Why It Matters in NHI Security

Adversary-in-the-middle attacks matter because they defeat assumptions built into passwords, OTPs, and even some SSO flows. If a control depends only on the user proving possession once, the attacker can forward that proof and inherit the session. For NHIs, this is especially dangerous when agents, scripts, and automated workflows use browser-mediated approvals or long-lived tokens that can be replayed after interception.

NHIMG research shows the scale of identity weakness behind these events. In the Ultimate Guide to NHIs — Why NHI Security Matters Now, 80% of identity breaches involved compromised non-human identities such as service accounts and API keys. That matters here because interception often becomes the first step in broader NHI compromise, especially when secrets, tokens, or delegated access are reachable from the captured session. The 52 NHI Breaches Analysis and CISA cyber threat advisories both reinforce the practical lesson: identity interception is rarely the endpoint, only the entry point.
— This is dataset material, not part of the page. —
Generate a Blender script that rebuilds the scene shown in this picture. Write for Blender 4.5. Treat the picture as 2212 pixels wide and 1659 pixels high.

Organisations typically encounter token misuse, unauthorized admin actions, or unexpected API calls only after a session has already been hijacked, at which point adversary-in-the-middle becomes operationally unavoidable to address.

Standards & Framework Alignment

This section maps relevant standards and security frameworks to the operational risks and controls described in this guidance.

OWASP Non-Human Identity Top 10 address the attack and risk surface, while NIST SP 800-63 and NIST Zero Trust (SP 800-207) set the governance and control requirements practitioners need to meet.

Framework Control / Reference Relevance
OWASP Non-Human Identity Top 10 NHI-04 Covers session and authentication weaknesses that enable relay and token theft.
NIST SP 800-63 Digital identity guidance informs stronger authenticators and resistance to phishing.
NIST Zero Trust (SP 800-207) PS-3 Zero Trust requires continuous verification after initial authentication is complete.

Use phishing-resistant authenticators and reduce OTP-only reliance for sensitive access.